Written task
Exactly the lines from the start of the data through the line containing "finish('lettering', bm, M['white'], fil, smooth=False)" should be output, with both ends kept and nothing added.

Supplied material

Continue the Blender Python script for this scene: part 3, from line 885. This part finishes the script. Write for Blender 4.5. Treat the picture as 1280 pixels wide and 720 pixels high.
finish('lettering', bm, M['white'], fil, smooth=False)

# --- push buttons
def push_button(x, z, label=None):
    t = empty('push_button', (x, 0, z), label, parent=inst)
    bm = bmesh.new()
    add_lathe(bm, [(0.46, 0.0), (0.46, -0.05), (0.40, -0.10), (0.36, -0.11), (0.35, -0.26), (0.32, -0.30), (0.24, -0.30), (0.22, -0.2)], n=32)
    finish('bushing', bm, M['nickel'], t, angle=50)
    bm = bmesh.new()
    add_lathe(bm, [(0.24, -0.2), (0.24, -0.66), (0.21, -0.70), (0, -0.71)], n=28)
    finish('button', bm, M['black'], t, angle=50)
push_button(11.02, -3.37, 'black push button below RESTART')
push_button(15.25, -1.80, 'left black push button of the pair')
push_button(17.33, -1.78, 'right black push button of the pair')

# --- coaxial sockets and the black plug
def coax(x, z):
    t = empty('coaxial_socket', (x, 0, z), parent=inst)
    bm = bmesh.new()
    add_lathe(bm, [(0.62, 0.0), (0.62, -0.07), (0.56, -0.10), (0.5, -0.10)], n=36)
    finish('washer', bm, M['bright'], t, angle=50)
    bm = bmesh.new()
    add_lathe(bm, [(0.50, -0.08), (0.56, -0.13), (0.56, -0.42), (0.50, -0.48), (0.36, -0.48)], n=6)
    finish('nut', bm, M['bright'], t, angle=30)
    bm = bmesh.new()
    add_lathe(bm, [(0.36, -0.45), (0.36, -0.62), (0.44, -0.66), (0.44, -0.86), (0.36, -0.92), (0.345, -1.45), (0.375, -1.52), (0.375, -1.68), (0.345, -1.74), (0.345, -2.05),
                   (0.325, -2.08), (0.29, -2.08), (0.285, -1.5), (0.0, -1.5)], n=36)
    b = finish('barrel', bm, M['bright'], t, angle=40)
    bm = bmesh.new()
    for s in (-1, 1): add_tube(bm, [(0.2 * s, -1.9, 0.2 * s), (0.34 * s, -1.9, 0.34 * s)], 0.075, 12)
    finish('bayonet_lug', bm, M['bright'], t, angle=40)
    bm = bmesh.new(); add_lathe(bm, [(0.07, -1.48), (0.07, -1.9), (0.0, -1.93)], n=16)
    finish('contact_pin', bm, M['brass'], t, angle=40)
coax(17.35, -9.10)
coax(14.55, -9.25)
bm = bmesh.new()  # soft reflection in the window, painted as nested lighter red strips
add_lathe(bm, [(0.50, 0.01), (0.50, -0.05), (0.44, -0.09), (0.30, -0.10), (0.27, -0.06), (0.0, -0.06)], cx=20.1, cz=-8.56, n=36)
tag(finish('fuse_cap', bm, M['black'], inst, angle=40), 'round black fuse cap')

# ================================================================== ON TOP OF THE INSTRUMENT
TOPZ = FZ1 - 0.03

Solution
Continue the Blender Python script for this scene: part 3, from line 885. This part finishes the script. Write for Blender 4.5. Treat the picture as 1280 pixels wide and 720 pixels high.
finish('lettering', bm, M['white'], fil, smooth=False)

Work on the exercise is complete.